● INSTRUCTIONS FOR THE TASK:
Repeat exactly the lines from the start through the line with "COL=SC.collection", both ends included.
[START OF COLLECTED DATA]
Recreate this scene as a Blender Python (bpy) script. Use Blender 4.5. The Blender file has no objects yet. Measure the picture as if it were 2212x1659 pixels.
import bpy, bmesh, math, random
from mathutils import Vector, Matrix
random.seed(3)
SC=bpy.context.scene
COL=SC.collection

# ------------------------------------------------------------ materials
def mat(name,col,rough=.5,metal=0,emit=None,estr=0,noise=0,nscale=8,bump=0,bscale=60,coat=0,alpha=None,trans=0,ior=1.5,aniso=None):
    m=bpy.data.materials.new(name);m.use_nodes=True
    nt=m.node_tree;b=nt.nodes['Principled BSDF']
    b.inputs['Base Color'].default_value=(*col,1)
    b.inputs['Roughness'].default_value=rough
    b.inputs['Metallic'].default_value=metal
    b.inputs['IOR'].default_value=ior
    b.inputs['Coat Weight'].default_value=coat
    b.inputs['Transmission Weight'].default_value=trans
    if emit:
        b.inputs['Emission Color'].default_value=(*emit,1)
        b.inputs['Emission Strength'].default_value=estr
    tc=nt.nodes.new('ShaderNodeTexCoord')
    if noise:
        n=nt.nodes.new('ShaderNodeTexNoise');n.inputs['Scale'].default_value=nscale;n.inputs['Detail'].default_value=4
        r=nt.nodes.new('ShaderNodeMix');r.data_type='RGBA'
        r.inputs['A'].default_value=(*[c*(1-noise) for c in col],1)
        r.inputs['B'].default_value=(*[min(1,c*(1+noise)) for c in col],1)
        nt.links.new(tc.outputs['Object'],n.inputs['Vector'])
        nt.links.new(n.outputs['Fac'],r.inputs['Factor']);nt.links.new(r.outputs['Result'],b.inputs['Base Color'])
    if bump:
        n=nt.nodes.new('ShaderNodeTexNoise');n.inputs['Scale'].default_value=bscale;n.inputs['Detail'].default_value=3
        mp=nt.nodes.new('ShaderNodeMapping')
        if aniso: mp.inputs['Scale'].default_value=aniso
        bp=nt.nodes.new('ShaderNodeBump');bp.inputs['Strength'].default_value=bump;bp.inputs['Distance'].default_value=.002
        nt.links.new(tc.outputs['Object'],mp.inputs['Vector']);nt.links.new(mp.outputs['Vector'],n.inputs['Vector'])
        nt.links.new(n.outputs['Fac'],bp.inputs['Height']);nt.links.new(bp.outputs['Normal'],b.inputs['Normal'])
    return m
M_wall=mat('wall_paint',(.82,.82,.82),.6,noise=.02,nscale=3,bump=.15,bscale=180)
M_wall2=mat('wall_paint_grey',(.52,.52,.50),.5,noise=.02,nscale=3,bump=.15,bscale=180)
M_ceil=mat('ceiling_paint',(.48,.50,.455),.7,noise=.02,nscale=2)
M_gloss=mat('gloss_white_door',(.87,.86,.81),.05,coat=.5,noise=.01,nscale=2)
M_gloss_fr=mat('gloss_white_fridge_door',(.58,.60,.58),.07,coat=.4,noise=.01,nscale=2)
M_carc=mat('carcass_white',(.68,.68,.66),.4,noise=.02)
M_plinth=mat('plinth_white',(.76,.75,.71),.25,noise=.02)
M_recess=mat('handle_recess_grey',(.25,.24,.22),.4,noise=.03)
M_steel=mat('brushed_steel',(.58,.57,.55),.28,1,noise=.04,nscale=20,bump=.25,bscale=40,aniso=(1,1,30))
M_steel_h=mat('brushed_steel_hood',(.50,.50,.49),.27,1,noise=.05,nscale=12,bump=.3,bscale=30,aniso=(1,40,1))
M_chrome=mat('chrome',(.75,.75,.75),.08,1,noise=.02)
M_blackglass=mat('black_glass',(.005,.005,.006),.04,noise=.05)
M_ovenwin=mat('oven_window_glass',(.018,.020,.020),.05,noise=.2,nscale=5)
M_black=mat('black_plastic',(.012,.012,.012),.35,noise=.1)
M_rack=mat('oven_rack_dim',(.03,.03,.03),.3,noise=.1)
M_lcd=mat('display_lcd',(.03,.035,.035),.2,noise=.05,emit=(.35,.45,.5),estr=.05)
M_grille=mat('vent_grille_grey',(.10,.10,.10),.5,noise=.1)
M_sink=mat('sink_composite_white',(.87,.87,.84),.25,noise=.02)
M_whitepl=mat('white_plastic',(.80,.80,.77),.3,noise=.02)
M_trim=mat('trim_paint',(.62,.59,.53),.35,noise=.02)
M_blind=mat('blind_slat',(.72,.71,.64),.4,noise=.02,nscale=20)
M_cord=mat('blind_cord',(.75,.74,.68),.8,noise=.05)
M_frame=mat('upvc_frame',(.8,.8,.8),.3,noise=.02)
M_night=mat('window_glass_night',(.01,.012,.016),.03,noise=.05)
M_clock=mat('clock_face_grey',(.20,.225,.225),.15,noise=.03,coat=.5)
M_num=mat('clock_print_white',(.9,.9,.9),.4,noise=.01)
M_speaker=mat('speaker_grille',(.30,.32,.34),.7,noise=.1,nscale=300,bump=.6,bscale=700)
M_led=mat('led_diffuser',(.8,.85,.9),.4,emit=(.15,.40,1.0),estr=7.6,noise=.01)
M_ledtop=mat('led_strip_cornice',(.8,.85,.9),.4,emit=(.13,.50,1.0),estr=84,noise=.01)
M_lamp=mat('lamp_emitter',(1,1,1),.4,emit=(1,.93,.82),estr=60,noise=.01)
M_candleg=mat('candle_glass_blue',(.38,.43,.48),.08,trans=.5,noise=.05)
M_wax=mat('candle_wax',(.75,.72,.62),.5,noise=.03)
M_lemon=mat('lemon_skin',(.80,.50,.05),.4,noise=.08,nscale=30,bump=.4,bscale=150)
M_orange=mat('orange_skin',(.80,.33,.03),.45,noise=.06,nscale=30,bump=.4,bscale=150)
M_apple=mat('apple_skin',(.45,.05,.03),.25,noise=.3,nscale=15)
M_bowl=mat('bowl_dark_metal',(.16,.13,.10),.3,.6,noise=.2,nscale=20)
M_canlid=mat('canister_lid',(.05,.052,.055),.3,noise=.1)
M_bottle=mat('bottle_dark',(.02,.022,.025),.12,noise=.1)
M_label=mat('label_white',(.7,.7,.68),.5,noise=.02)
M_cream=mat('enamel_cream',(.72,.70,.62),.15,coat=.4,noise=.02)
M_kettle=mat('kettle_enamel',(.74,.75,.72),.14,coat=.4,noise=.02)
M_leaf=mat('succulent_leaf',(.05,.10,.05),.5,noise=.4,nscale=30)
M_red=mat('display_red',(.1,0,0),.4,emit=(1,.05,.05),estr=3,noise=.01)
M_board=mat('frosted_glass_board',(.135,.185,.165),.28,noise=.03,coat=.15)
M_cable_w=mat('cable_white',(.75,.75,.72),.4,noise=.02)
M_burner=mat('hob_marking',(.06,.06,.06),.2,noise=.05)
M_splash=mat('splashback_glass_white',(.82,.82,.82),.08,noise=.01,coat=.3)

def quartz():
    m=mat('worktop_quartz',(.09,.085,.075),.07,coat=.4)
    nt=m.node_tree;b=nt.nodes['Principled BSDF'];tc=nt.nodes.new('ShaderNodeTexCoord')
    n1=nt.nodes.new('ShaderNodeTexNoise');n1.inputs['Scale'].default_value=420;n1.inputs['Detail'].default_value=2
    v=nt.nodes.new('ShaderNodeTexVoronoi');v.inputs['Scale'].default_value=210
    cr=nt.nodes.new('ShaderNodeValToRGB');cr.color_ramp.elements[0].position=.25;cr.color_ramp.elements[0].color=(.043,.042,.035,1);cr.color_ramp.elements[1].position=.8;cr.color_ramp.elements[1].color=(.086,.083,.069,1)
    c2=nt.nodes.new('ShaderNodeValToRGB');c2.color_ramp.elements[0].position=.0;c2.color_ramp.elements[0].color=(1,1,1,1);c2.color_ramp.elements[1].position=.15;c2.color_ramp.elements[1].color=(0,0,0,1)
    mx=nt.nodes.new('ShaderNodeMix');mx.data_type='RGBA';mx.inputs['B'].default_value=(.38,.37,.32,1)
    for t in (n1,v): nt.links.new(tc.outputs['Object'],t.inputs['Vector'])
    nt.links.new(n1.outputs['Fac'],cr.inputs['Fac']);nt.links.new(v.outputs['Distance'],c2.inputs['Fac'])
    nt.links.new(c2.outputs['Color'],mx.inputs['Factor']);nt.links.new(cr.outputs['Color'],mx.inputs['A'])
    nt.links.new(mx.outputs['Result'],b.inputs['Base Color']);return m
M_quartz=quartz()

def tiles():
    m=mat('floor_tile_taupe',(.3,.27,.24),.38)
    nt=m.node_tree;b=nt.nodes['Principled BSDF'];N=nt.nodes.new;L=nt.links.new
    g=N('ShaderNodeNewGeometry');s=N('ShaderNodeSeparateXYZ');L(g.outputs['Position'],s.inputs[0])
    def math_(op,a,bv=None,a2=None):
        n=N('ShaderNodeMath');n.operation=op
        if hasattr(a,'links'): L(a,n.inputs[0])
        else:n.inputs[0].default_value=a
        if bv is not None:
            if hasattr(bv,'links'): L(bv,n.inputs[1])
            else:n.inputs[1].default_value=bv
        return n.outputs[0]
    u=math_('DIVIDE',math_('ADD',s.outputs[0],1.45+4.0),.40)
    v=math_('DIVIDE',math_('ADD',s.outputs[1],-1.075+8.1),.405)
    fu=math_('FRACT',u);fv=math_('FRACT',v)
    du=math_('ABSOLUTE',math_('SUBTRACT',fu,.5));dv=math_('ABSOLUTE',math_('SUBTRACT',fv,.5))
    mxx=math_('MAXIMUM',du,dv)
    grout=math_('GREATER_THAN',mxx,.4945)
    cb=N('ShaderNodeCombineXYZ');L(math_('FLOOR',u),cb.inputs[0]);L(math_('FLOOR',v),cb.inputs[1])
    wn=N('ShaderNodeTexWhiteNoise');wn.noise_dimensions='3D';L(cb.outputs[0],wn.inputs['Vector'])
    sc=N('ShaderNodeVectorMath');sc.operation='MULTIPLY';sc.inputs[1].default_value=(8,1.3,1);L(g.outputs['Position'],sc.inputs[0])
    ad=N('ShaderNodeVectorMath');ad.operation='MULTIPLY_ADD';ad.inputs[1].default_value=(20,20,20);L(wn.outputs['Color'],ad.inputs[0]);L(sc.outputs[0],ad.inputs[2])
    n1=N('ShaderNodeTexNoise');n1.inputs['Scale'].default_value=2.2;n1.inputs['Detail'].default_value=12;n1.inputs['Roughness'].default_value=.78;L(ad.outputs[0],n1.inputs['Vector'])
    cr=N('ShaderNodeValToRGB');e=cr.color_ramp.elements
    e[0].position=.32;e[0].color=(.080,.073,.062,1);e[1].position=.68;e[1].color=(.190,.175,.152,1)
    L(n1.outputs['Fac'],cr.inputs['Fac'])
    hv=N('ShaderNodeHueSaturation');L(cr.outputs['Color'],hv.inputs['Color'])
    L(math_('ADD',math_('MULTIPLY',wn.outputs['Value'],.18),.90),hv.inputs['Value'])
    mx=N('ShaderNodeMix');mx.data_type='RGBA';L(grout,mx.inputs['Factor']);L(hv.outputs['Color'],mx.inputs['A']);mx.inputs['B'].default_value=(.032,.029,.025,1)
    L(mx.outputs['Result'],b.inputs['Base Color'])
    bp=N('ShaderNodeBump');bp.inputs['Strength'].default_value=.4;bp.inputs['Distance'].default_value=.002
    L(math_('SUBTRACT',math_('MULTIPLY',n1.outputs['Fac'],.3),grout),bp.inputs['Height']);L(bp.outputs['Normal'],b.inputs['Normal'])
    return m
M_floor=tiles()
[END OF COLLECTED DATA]
● OUTPUT OF THE EXERCISE:
Recreate this scene as a Blender Python (bpy) script. Use Blender 4.5. The Blender file has no objects yet. Measure the picture as if it were 2212x1659 pixels.
import bpy, bmesh, math, random
from mathutils import Vector, Matrix
random.seed(3)
SC=bpy.context.scene
COL=SC.collection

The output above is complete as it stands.